Silencio que no es indiferencia, ni apatía, ni indolencia, sino la incesante disposición a obrar, a construir una realidad, un objeto a través de la distancia que engendra el poder del arte, acto anónimo y solitario de lecha ante la muerte, la oscuridad, el olvido, la traición, la ceguera, el desposeimiento y ante ello el sacrificio del poeta, su espera, reserva, soledad y fatiga.
El ave del paraíso, tan presente en el poemario mencionado, es el distanciamiento del mundo infernal donde el puente de llegada es tan angosto como el filo de una navaja, un paraíso muy ajustado al del pecado original, al del pasado bíblico, lugar utópico, siempre intentado pero imposible.
De ahí la convocatoria a todos los elementos de este mundo poético: el rayo que ilumina y anuncia fertilidad, revelación, pasión, conmoción de las ideas; el reloj de arena con su paso del tiempo, el transcurso cíclico, el eterno retorno; la noche como una ausencia de oscuridad misteriosa; los pájaros mediadores entre el cielo y la tierra, la energía vital en combate contra la muerte, siempre personificando la inmortalidad del espíritu; la luna que parece morir y resucitar; el sol y la luz después del caos; las estrellas, otra luz espiritual; el jardín que podría ser la añoranza del paraíso perdido y el lugar del crecimiento interno (visibilidad de la vida); el agua o la templanza constructora de un orden cósmico (superación espiritual), así aparezca aquí como una contraimagen, símbolo de las esperanzas vanas, de lo efímero equiparado con el tiempo: “Ignora la araña cómo ignoran los granos de arena su inevitable caída”.
Poesía que siempre comienza después del despojo donde opera el poder insurrecto de la memoria, “la voz erguida, vigilante”; la magia frente a la tristeza y a la sombra, conseguida mediante el cotidiano esfuerzo, entrega de sí mismo, uniendo el pasado con el presente y borrando el límite entre la interioridad del individuo y la realidad positiva.
De esa forma es posible la comunión del hombre con los demás seres, porque según Ritcher, “la memoria es el único paraíso de donde no podemos ser desterrados”.
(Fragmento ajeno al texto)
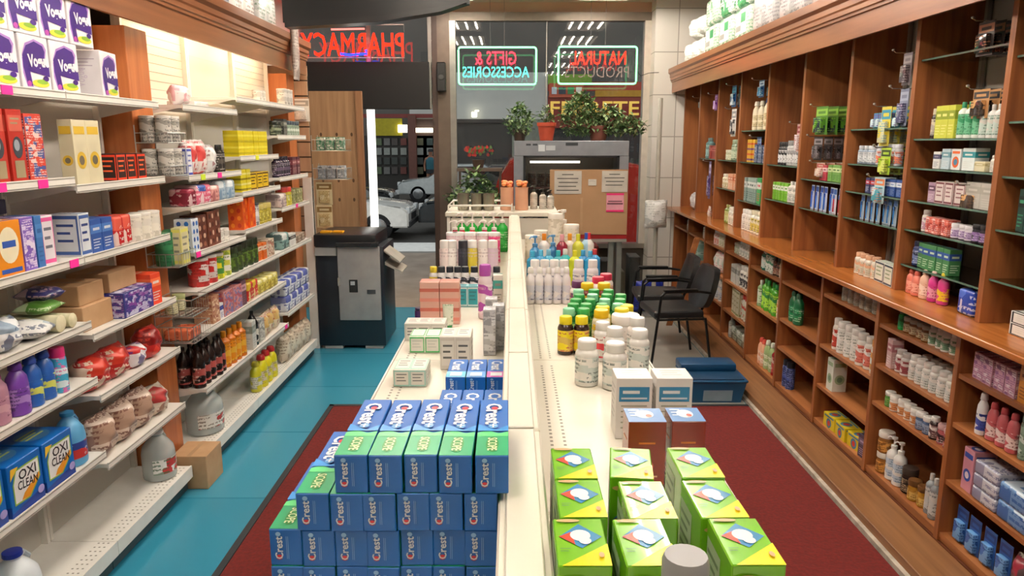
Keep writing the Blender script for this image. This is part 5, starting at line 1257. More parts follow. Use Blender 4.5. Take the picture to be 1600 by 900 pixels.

La muerte golpea, divide pero no destruye, pues queda lo singular y lo increíble, lo agudamente humano y lo maravilloso, y el poeta vincula lo que la muerte dispersa, lo disgregado por la violencia, reúne los objetos desolados, los hace confluir en un punto de encuentro para anunciarles la fundación de otro mundo.
Poesía vista como anticipación utópica, movimiento de antelación profético, luego de asumir un Apocalipsis necesario: el rayo oculto por la nube, el sol quieto del adivino, la noche y su estrella apagada, “el olvido en las débiles memorias”, el exilio del sol, pero con la fe que la palabra redime; llama, pájaro y luz, vehemencia que triunfa sobre la muerte y hace presente un mundo, más allá del acto puramente literario.